Too much art in the capital? Move an orchestra to Bristol

Andrew Mellor
Friday, November 15, 2013

Shock horror: there’s 15 times as much arts funding per capita inside London as there is outside it, according to an independent report published last month. Cue the necessary furore and the handy narrative of an unjust battle between the ‘David’ of the UK regions and the ‘Goliath’ of the capital. London may receive more than its fair share of Arts Council cash, but in the general picture of arts provision there are less obvious but similarly stark inequalities – especially when the bourgeois do the unthinkable and factor-out London altogether.

What a difference you see, for example, when you pit the north west of England’s funded arts scene against the south west’s. You don’t have to look at the figures so much as the listings pages: three professional symphony orchestras in the greater Liverpool and Manchester areas versus none in the whole of Somerset, Devon and Cornwall. Where I’m from in Plymouth – the biggest city in the fourth biggest county in England – you’re lucky if there’s one concert performance from a professional symphony orchestra in a year. I had to move to Manchester to get the pick of two a week.

When it comes to our subsidised orchestras the argument of London weighting isn’t so much a recurring theme as an elephant in the room. There are seven full-time symphony orchestras in the capital if you include those resident at the two opera houses and there’s always been debate about whether that’s too many. Even if it isn’t, perhaps the funding report should show that it’s about time the capital gave one of them up – and gifted it to a regional city that has none at all.

Where would you put it? Why Bristol, of course – a city with two universities that would, were it in Germany, France or Scandinavia, have its own symphony orchestra to serve a triple function as musical resource, cultural ambassador and purveyor of decent entertainment. Bristol currently has to make do with occasional visits from the Bournemouth Symphony Orchestra and the Philharmonia, both of them stretched to get there. There’s not much feeling of pride or ownership among the local audiences when the orchestra is rushing back to London as soon as the victorious final notes of a Mahler symphony have died away.
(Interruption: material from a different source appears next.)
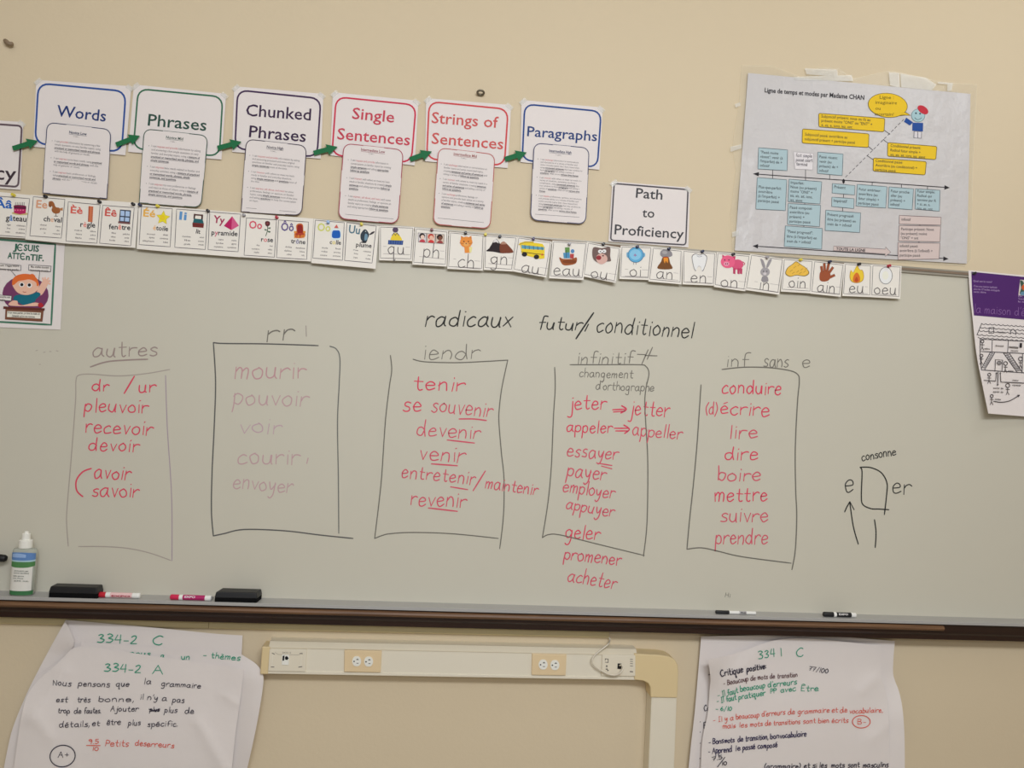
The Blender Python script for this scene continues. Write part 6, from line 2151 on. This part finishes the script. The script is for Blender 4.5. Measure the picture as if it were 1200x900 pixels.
def marker(label, pxa, pxb, d, r, segs, txt, rz=0.0):
    """segs: list of (pixel x where the band ends, colour material, radius factor). txt: (body, px0, px1, material, width style)."""
    xa = xat(pxa, d)
    z = ZT + r
    ax = Vector((math.cos(rz), math.sin(rz), 0))
    t = thing('whiteboard_marker', label, 'marker', ((xa + xat(pxb, d)) / 2, -d, ZT), 'markers on the tray')
    start = pxa
    o = None
    for k, (pe, m, rf, nm) in enumerate(segs):
        a, e = xat(start, d) - xa, xat(pe, d) - xa
        mb = MB()
        r0 = r * rf
        first, last = k == 0, k == len(segs) - 1
        prof = [(a, r0 * (0.7 if first else 0.995)), (a + 0.0012, r0 * (0.92 if first else 1.0)), (a + 0.003, r0), (e - 0.002, r0), (e - 0.0004, r0 * (0.9 if last else 1.0)), (e, r0 * (0.75 if last else 0.995))]
        lathe(mb, Vector((xa, -d, z)), ax, prof, lambda i: m, 20)
        mb.build(nm, t, None, True)
        start = pe
    if txt:
        body, p0, p1, m, hgt, ang = txt
        vs, fs = text2d(body, 0.03)
        u0, u1 = min(v[0] for v in vs), max(v[0] for v in vs)
        w0, w1 = min(v[1] for v in vs), max(v[1] for v in vs)
        mb = MB()
        A, B = xat(p0, d) - xa, xat(p1, d) - xa
        rr = r + 0.0003
        side = Vector((-ax.y, ax.x, 0))
        V = []
        for x, y in vs:
            s = A + (B - A) * (x - u0) / (u1 - u0)
            th = ang + ((y - w0) / (w1 - w0) - 0.5) * hgt / rr
            V.append(Vector((xa, -d, z)) + ax * s - side * (rr * math.cos(th)) + Vector((0, 0, rr * math.sin(th))))
        mb.raw(V, fs, m)
        mb.build('label_text', t, 'printed lettering')


CRIM, WHT = surf('marker_red', (186, 34, 50), 0.4), surf('marker_white', (228, 222, 218), 0.4)
PNKM, MAG = surf('marker_crimson', (198, 40, 78), 0.4), surf('marker_magenta', (168, 34, 96), 0.4)
BLKM = surf('marker_black', (28, 28, 30), 0.4)
marker('red-capped white marker beside the left eraser', 114.4, 164.6, 0.058, 0.0076, [(124.6, CRIM, 1.0, 'cap'), (130, WHT, 0.98, 'barrel_ring'), (155.6, surf('marker_pale_pink', (224, 186, 186), 0.4), 0.94, 'barrel'), (164.6, WHT, 0.98, 'end_plug')], ('EXPO', 132, 154, ink((160, 40, 62)), 0.005, -0.1))
marker('magenta marker lying left of the right-hand eraser', 200, 249.6, 0.062, 0.0074, [(210.6, PNKM, 1.0, 'cap'), (215, WHT, 1.0, 'barrel_ring'), (241, MAG, 0.96, 'barrel'), (248, WHT, 0.98, 'end_plug'), (249.8, M_ALU, 0.7, 'end_tip')], ('EXPO', 217.4, 230, ink((232, 214, 220)), 0.0062, 0.45), -0.01)
marker('slim white marker with a black cap, middle of the three right of centre', 839.6, 886.6, 0.055, 0.0052, [(855.2, BLKM, 1.05, 'cap'), (867, WHT, 0.95, 'barrel'), (875.4, surf('marker_grey_band', (176, 174, 174), 0.4), 0.96, 'barrel_band'), (886.6, WHT, 0.95, 'end_plug')], ('FINE', 868.4, 874.4, BLKM, 0.005, 0.2))
marker('black marker with white bands towards the right end of the tray', 965.8, 1003.8, 0.055, 0.0074, [(977.4, BLKM, 1.0, 'cap'), (980.6, WHT, 1.0, 'barrel_ring'), (998, BLKM, 0.96, 'barrel'), (1003.8, WHT, 0.98, 'end_plug')], ('EXPO', 983, 993.6, ink((214, 212, 210)), 0.0062, 0.4))

# ------------------------------------------------------------------ small fixings in the wall above
m = surf('anchor_metal', (112, 106, 92), 0.4, 0.5, 0.6)
p = P(562.8, 111.5, 0.0)
c0 = p + Vector((0, -0.0135, 0.002))
u, v = Vector((1, 0, 0)), Vector((0, 0.94, -0.34))
ring = [c0 + u * (0.0098 * math.cos(t)) + v * (0.0098 * math.sin(t)) for t in [2 * math.pi * i / 24 for i in range(25)]]
mb = MB(); tube(mb, ring, 0.0034, m, 10); tube(mb, [c0 + v * 0.0098, p + Vector((0, 0.002, 0.001))], 0.003, m, 10)
tag(mb.build('wall_anchor', None), 'round metal wall anchor above the Strings of Sentences poster', 'wall anchor')
p = P(11.4, 52.4, 0.0)
mb = MB(); tube(mb, [p + Vector((-0.009, 0.002, 0.009)), p + Vector((-0.007, -0.010, 0.006)), p + Vector((0.0, -0.016, 0.0)), p + Vector((0.009, -0.016, -0.004)), p + Vector((0.012, -0.010, -0.001))], 0.0058, surf('hook_plastic', (128, 110, 90), 0.5), 10)
tag(mb.build('wall_hook', None, smooth_shade=True), 'small brown wall hook at the upper left', 'wall hook')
But research from YouGov commissioned by the Philharmonia itself in 2012 revealed that the south west of England has the highest proportion of classical music listeners in the UK – 86% of adults. Imagine what that support-base for a local orchestra of international standing would muster up in terms of regional pride and cultural rejuvenation. You only have to look to Liverpool for an example of that. Thousands on Merseyside are proud of ‘the Phil’ – itself placed by its citizen-funders at the very front of the Culture Capital cavalcade in 2008 – whether they have the inclination to go and hear it play or not.
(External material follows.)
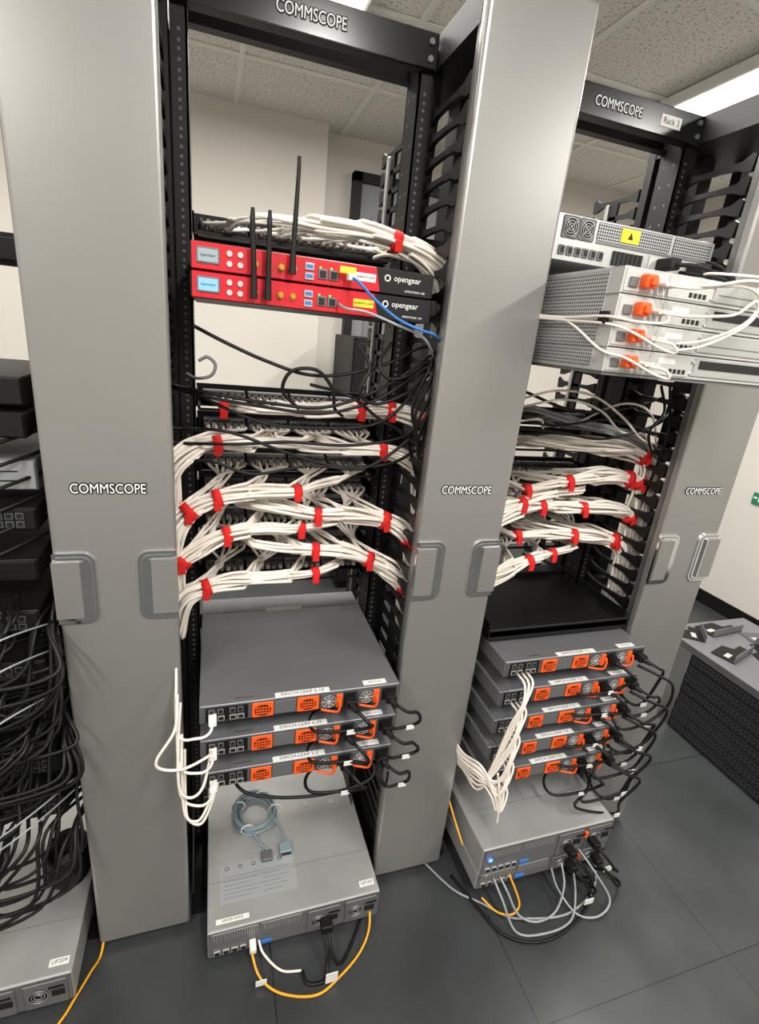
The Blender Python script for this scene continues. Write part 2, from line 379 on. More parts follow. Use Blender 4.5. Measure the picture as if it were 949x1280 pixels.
# deep hanging power-cord loops right of the right-hand stack
b=B()
for i in range(5):
    z=.74-.085*i
    b.tube([(1.09,.88,z),(1.13,.84,z-.01),(1.19+.012*(i%2),.84,z-.05),(1.21-.015*i,.85,z-.13),(1.16,.86,z-.19),(1.08-.02*i,.865,max(z-.2,.27)),(1.07,.9,max(z-.17,.29)),(1.13,1.0,max(z-.16,.28)),(1.17,1.1,max(z-.2,.25))],.004,'black_cable',44)
    b.box(1.15,1.17,.852,.854,z-.197,z-.183,'label_white')
b.done('power_cord')

# ------------------------------------------------------------------ console servers (red)
def console(cx,zt,blue):
    b=B();x0=cx-.218;x1=cx+.222;z0=zt-.0437;y=1.0
    b.box(x0,x1,y+.003,1.3,z0,zt,'black_steel',.001,1)
    b.box(x0,x0+.335,y,y+.004,z0+.001,zt-.001,'red',.001,1)
    b.prism([(x0+.335,z0+.001),(x1,z0+.001),(x1,zt-.001),(x0+.325,zt-.001)],'y',y-.0005,y+.004,'black_plastic')
    b.box(x0+.008,x0+.046,y-.002,y,z0+.01,zt-.008,'galv_dark',.001);b.box(x0+.011,x0+.043,y-.003,y-.002,z0+.013,zt-.011,'lcd_blue' if blue else 'lcd')
    b.text('operator',x0+.027,y-.0034,z0+.023,.007,'ink')
    for xx in (.062,.08):
        for zz in (.014,.03): b.cyl((x0+xx,y,z0+zz),(x0+xx,y-.003,z0+zz),.0048,'btn',12)
    for k,xx in enumerate((.105,.128,.15,.172)):
        b.cyl((x0+xx,y,z0+.02),(x0+xx,y-.009,z0+.02),.0042,'gold',8);b.cyl((x0+xx,y-.001,z0+.02),(x0+xx,y-.003,z0+.02),.006,'gold',6)
    for zz in (.006,.022):
        xx=.192;b.box(x0+xx,x0+xx+.016,y-.003,y,z0+zz,z0+zz+.012,'galv',.0005,1);b.box(x0+xx+.002,x0+xx+.014,y-.0035,y-.003,z0+zz+.003,z0+zz+.009,'blue_cable')
    for xx in (.216,.236):
        b.box(x0+xx,x0+xx+.017,y-.003,y,z0+.01,z0+.027,'galv_dark',.0005,1);b.box(x0+xx+.003,x0+xx+.014,y-.004,y-.003,z0+.012,z0+.024,'port')
        b.box(x0+xx+.002,x0+xx+.005,y-.0035,y-.003,z0+.027,z0+.03,'led_green')
    b.box(x0+.285,x0+.325,y-.001,y,z0+.016,z0+.03,'label_white' if not blue else 'label_yellow');b.text('OOBMGT-ADM',x0+.305,y-.0014,z0+.023,.0055,'ink')
    b.ring((x0+.348,y-.001,z0+.027),.005,.0013,'white_ink');b.text('opengear',x0+.388,y-.001,z0+.028,.0145,'white_ink')
    b.text('OPERATIONS 1100',x0+.405,y-.001,z0+.008,.005,'white_ink')
    for sx in (-1,1):
        xs=cx+.002+sx*.222;b.box(min(xs,xs-sx*.003),max(xs,xs-sx*.003),1.0,PB+.003,z0+.003,zt-.003,'black_steel')
    ears(b,cx,z0+.003,zt-.003)
    def ant(x,z,x2,z2,thin):
        b.cyl((x,y-.01,z-.006),(x,y-.024,z-.006),.006,'black_plastic');b.cyl((x,y-.02,z-.012),(x,y-.02,z+.02),.0065,'black_plastic',10,.0055)
        b.cyl((x,y-.02,z+.02),(x2,y-.022,z2-.02),.0052,'black_plastic',10,.0042 if not thin else .0034);b.cyl((x2,y-.022,z2-.02),(x2,y-.022,z2),.0048 if not thin else .0036,'black_plastic',10,.003)
    if blue:
        ant(.072,1.563,.068,1.69,False);ant(.096,1.563,.096,1.69,False)
    else: ant(.137,1.61,.141,1.775,True)
    return b.done('console_server')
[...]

The Southbank Centre’s heart-warming invite to all the regional orchestras to perform at this year’s The Rest is Noise festival at the Royal Festival Hall (where, unlike the Proms at the Royal Albert Hall, you can actually hear what those orchestras sound like) has shown that there’s no longer a quality gap separating London orchestras from their regional counterparts. Audiences for standard orchestral concerts in the capital are harder to come by – not because there’s no appetite for classical music, but because more and more plucky young groups in the capital are offering viable alternatives to the old overture-concerto-symphony format in different surroundings. As the five concert-giving London symphony orchestras increasingly manoeuvre themselves into brand-aware niches catering for the ‘pic n mix’ London concertgoer, there must be one that would relish the chance to provide the bread-and-butter, all-and-sundry role of a civic ensemble that has a duty to offer the whole gamut of repertoire to a regular, loyal audience across each season. One of the opera orchestras could hoover-up the lost London concert dates by playing on stage now and then – something they’d surely relish, too.
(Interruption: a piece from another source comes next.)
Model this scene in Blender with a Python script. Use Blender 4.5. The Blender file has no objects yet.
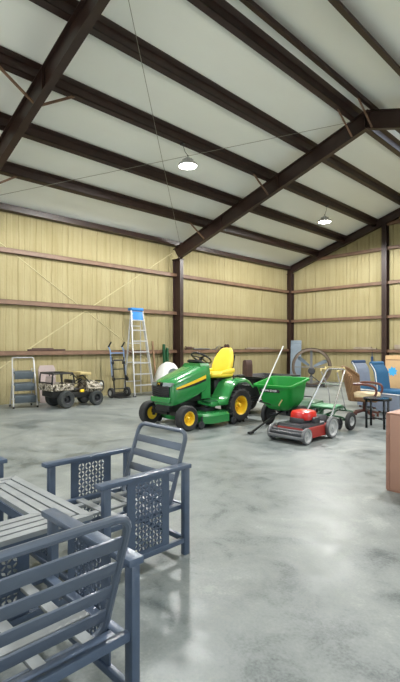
import bpy, bmesh, math, random
from mathutils import Vector, Matrix
random.seed(4)
PI = math.pi
sc = bpy.context.scene
COL = sc.collection

# ---------------------------------------------------------------- camera numbers and building sizes
HC = 1.265                        # eye height
YAW = 0.79979
WX = -9.88                        # inner face of the left wall
GY = 14.88                        # inner face of the gable wall
DX = -9.79
SL = 0.327                        # roof pitch
XR = -4.06                       # ridge
XE = 2 * XR - WX                  # right wall
YB = -2.9                         # rear wall
GS = 1.1175                       # girt spacing
F0, F1, F2 = -2.66, 3.04, 8.88    # frame lines
PB, PD = .05, .155                # purlin drop and depth
def ztop(x):                      # top of rafters
    return 4.206 + SL * ((x if x <= XR else 2 * XR - x) - DX)
def zroof(x):
    return ztop(x) + PD - PB

# ---------------------------------------------------------------- materials
def lin(c):
    return tuple(((v / 255) / 12.92 if v / 255 <= .04045 else ((v / 255 + .055) / 1.055) ** 2.4) for v in c) + (1,)

def mat(name, rgb, rough=.5, metal=0., var=.12, scale=6., bump=0., bscale=40., spec=.5, coat=0., stretch=(1, 1, 1), alpha=None, trans=0.):
    m = bpy.data.materials.new(name); m.use_nodes = True
    nt = m.node_tree; N = nt.nodes; L = nt.links
    b = N['Principled BSDF']
    b.inputs['Roughness'].default_value = rough
    b.inputs['Metallic'].default_value = metal
    b.inputs['Specular IOR Level'].default_value = spec
    b.inputs['Coat Weight'].default_value = coat
    b.inputs['Transmission Weight'].default_value = trans
    c = lin(rgb)
    tc = N.new('ShaderNodeTexCoord'); mp = N.new('ShaderNodeMapping'); mp.inputs['Scale'].default_value = stretch
    L.new(tc.outputs['Object'], mp.inputs['Vector'])
    nz = N.new('ShaderNodeTexNoise'); nz.inputs['Scale'].default_value = scale; nz.inputs['Detail'].default_value = 5
    L.new(mp.outputs['Vector'], nz.inputs['Vector'])
    rp = N.new('ShaderNodeValToRGB')
    rp.color_ramp.elements[0].position = .3; rp.color_ramp.elements[1].position = .7
    rp.color_ramp.elements[0].color = tuple(v * (1 - var) for v in c[:3]) + (1,)
    rp.color_ramp.elements[1].color = tuple(min(1, v * (1 + var)) for v in c[:3]) + (1,)
    L.new(nz.outputs['Fac'], rp.inputs['Fac']); L.new(rp.outputs['Color'], b.inputs['Base Color'])
    if bump:
        n2 = N.new('ShaderNodeTexNoise'); n2.inputs['Scale'].default_value = bscale; n2.inputs['Detail'].default_value = 4
        L.new(mp.outputs['Vector'], n2.inputs['Vector'])
        bp = N.new('ShaderNodeBump'); bp.inputs['Strength'].default_value = bump; bp.inputs['Distance'].default_value = .01
        L.new(n2.outputs['Fac'], bp.inputs['Height']); L.new(bp.outputs['Normal'], b.inputs['Normal'])
    return m

def emit(name, rgb, strength):
    m = bpy.data.materials.new(name); m.use_nodes = True
    b = m.node_tree.nodes['Principled BSDF']
    b.inputs['Base Color'].default_value = (.8, .8, .8, 1)
    b.inputs['Emission Color'].default_value = lin(rgb); b.inputs['Emission Strength'].default_value = strength
    return m

def foam_material(name, axis):
    """pale yellow sprayed foam with the panel ribs showing through as vertical seams"""
    m = bpy.data.materials.new(name); m.use_nodes = True
    nt = m.node_tree; N = nt.nodes; L = nt.links
    b = N['Principled BSDF']; b.inputs['Roughness'].default_value = .8; b.inputs['Specular IOR Level'].default_value = .2
    tc = N.new('ShaderNodeTexCoord'); sp = N.new('ShaderNodeSeparateXYZ'); L.new(tc.outputs['Object'], sp.inputs[0])
    def math_(op, a, bb=None, c=None):
        n = N.new('ShaderNodeMath'); n.operation = op
        for i, v in enumerate((a, bb, c)):
            if v is None: continue
            if isinstance(v, (int, float)): n.inputs[i].default_value = v
            else: L.new(v, n.inputs[i])
        return n.outputs[0]
    mp = N.new('ShaderNodeMapping'); mp.inputs['Scale'].default_value = (1.6, 1.6, .35); L.new(tc.outputs['Object'], mp.inputs['Vector'])
    wob = N.new('ShaderNodeTexNoise'); wob.inputs['Scale'].default_value = 2.2; wob.inputs['Detail'].default_value = 3
    L.new(mp.outputs['Vector'], wob.inputs['Vector'])
    u = math_('ADD', sp.outputs[axis], math_('MULTIPLY', wob.outputs['Fac'], .10))
    fr = math_('FRACT', math_('DIVIDE', u, .405))
    d = math_('ABSOLUTE', math_('SUBTRACT', fr, .5))
    seam = math_('SUBTRACT', 1.0, math_('MULTIPLY', d, 16.0)); seam = math_('MAXIMUM', seam, 0.0)
    fr2 = math_('FRACT', math_('DIVIDE', u, .135)); d2 = math_('ABSOLUTE', math_('SUBTRACT', fr2, .5))
    seam2 = math_('MAXIMUM', math_('SUBTRACT', 1.0, math_('MULTIPLY', d2, 6.0)), 0.0)
    big = N.new('ShaderNodeTexNoise'); big.inputs['Scale'].default_value = 1.1; big.inputs['Detail'].default_value = 6
    L.new(tc.outputs['Object'], big.inputs['Vector'])
    ms = N.new('ShaderNodeMapping'); ms.inputs['Scale'].default_value = (7, 7, .5); L.new(tc.outputs['Object'], ms.inputs['Vector'])
    streak = N.new('ShaderNodeTexNoise'); streak.inputs['Scale'].default_value = 1.0; streak.inputs['Detail'].default_value = 4
    L.new(ms.outputs['Vector'], streak.inputs['Vector'])
    # how strongly a seam shows varies along the wall
    seam = math_('MULTIPLY', seam, math_('MULTIPLY', streak.outputs['Fac'], 1.5))
    fac = math_('ADD', math_('MULTIPLY', big.outputs['Fac'], .5), math_('MULTIPLY', streak.outputs['Fac'], .5))
    rp = N.new('ShaderNodeValToRGB')
    rp.color_ramp.elements[0].position = .32; rp.color_ramp.elements[0].color = lin((148, 138, 100))
    rp.color_ramp.elements[1].position = .66; rp.color_ramp.elements[1].color = lin((166, 157, 121))
    L.new(fac, rp.inputs['Fac'])
    mx = N.new('ShaderNodeMix'); mx.data_type = 'RGBA'
    L.new(math_('MINIMUM', math_('ADD', math_('MULTIPLY', seam, .34), math_('MULTIPLY', seam2, .07)), 1.0), mx.inputs['Factor'])
    L.new(rp.outputs['Color'], mx.inputs['A']); mx.inputs['B'].default_value = lin((132, 116, 76))
    L.new(mx.outputs['Result'], b.inputs['Base Color'])
    fine = N.new('ShaderNodeTexNoise'); fine.inputs['Scale'].default_value = 14; fine.inputs['Detail'].default_value = 5
    L.new(tc.outputs['Object'], fine.inputs['Vector'])
    h = math_('SUBTRACT', math_('ADD', math_('MULTIPLY', fine.outputs['Fac'], .5), streak.outputs['Fac']), math_('ADD', math_('MULTIPLY', seam, .9), math_('MULTIPLY', seam2, .5)))
    bp = N.new('ShaderNodeBump'); bp.inputs['Strength'].default_value = .5; bp.inputs['Distance'].default_value = .04
    L.new(h, bp.inputs['Height']); L.new(bp.outputs['Normal'], b.inputs['Normal'])
    return m

def concrete_material():
    m = bpy.data.materials.new('polished_concrete'); m.use_nodes = True
    nt = m.node_tree; N = nt.nodes; L = nt.links
    b = N['Principled BSDF']
    tc = N.new('ShaderNodeTexCoord')
    def noise(s, d, rough=.6, dist=0.):
        n = N.new('ShaderNodeTexNoise'); n.inputs['Scale'].default_value = s; n.inputs['Detail'].default_value = d
        n.inputs['Roughness'].default_value = rough; n.inputs['Distortion'].default_value = dist
        L.new(tc.outputs['Object'], n.inputs['Vector']); return n.outputs['Fac']
    a, c, e = noise(1.1, 8, .64, .8), noise(4.0, 8, .72, .4), noise(70, 3)
    def mm(op, x, y):
        n = N.new('ShaderNodeMath'); n.operation = op
        for i, v in enumerate((x, y)):
            if isinstance(v, (int, float)): n.inputs[i].default_value = v
            else: L.new(v, n.inputs[i])
        return n.outputs[0]
    f = mm('ADD', mm('ADD', mm('MULTIPLY', a, .46), mm('MULTIPLY', c, .40)), mm('MULTIPLY', e, .14))
    rp = N.new('ShaderNodeValToRGB'); r = rp.color_ramp
    r.elements[0].position = .40; r.elements[0].color = lin((78, 87, 88))
    r.elements[1].position = .60; r.elements[1].color = lin((148, 153, 150))
    k = r.elements.new(.47); k.color = lin((116, 123, 122))
    k = r.elements.new(.55); k.color = lin((132, 138, 136))
    L.new(f, rp.inputs['Fac']); L.new(rp.outputs['Color'], b.inputs['Base Color'])
    rr = N.new('ShaderNodeMapRange'); rr.inputs['From Min'].default_value = .3; rr.inputs['From Max'].default_value = .7
    rr.inputs['To Min'].default_value = .28; rr.inputs['To Max'].default_value = .55
    L.new(c, rr.inputs['Value']); L.new(rr.outputs['Result'], b.inputs['Roughness'])
    b.inputs['Specular IOR Level'].default_value = .35
    bp = N.new('ShaderNodeBump'); bp.inputs['Strength'].default_value = .12; bp.inputs['Distance'].default_value = .004
    L.new(c, bp.inputs['Height']); L.new(bp.outputs['Normal'], b.inputs['Normal'])
    return m

def camo_material():
    m = bpy.data.materials.new('camouflage_plastic'); m.use_nodes = True
    nt = m.node_tree; N = nt.nodes; L = nt.links
    b = N['Principled BSDF']; b.inputs['Roughness'].default_value = .5
    tc = N.new('ShaderNodeTexCoord'); n = N.new('ShaderNodeTexNoise'); n.inputs['Scale'].default_value = 14; n.inputs['Detail'].default_value = 3
    L.new(tc.outputs['Object'], n.inputs['Vector'])
    rp = N.new('ShaderNodeValToRGB'); r = rp.color_ramp; r.interpolation = 'CONSTANT'
    r.elements[0].position = 0; r.elements[0].color = lin((52, 46, 40))
    r.elements[1].position = .42; r.elements[1].color = lin((120, 112, 92))
    for p, c in ((.5, (188, 182, 168)), (.57, (92, 82, 62)), (.64, (205, 200, 190))):
        k = r.elements.new(p); k.color = lin(c)
    L.new(n.outputs['Fac'], rp.inputs['Fac']); L.new(rp.outputs['Color'], b.inputs['Base Color'])
    return m

def wicker_material():
    m = bpy.data.materials.new('woven_wicker'); m.use_nodes = True
    nt = m.node_tree; N = nt.nodes; L = nt.links
    b = N['Principled BSDF']; b.inputs['Roughness'].default_value = .6
    tc = N.new('ShaderNodeTexCoord')
    ws = []
    for d in ('X', 'Z'):
        w = N.new('ShaderNodeTexWave'); w.bands_direction = d; w.inputs['Scale'].default_value = 22; w.inputs['Distortion'].default_value = 1.5
        L.new(tc.outputs['Object'], w.inputs['Vector']); ws.append(w.outputs['Fac'])
    mu = N.new('ShaderNodeMath'); mu.operation = 'MULTIPLY'; L.new(ws[0], mu.inputs[0]); L.new(ws[1], mu.inputs[1])
    rp = N.new('ShaderNodeValToRGB'); rp.color_ramp.elements[0].color = lin((100, 72, 46)); rp.color_ramp.elements[1].color = lin((182, 142, 98))
    L.new(mu.outputs[0], rp.inputs['Fac']); L.new(rp.outputs['Color'], b.inputs['Base Color'])
    bp = N.new('ShaderNodeBump'); bp.inputs['Strength'].default_value = .6; bp.inputs['Distance'].default_value = .01
    L.new(mu.outputs[0], bp.inputs['Height']); L.new(bp.outputs['Normal'], b.inputs['Normal'])
    return m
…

Away from the competitive London market where you’re generally playing to flatlining audiences and given less and less rehearsal time, a choked London orchestra might just find a whole new lease of life in a vibrant regional city like Bristol. In the current funding climate, they’d have a pool of new potential sponsors to try and tap-up as well. But the real winners, of course, would be those south western taxpayers who enjoy live classical music (apparently more than anyone else) and crave a notable local institution to be proud of. Who knows, the BBC Bristol Symphony Orchestra or the West of England Philharmonia might just make it down to Plymouth once in a blue moon, too.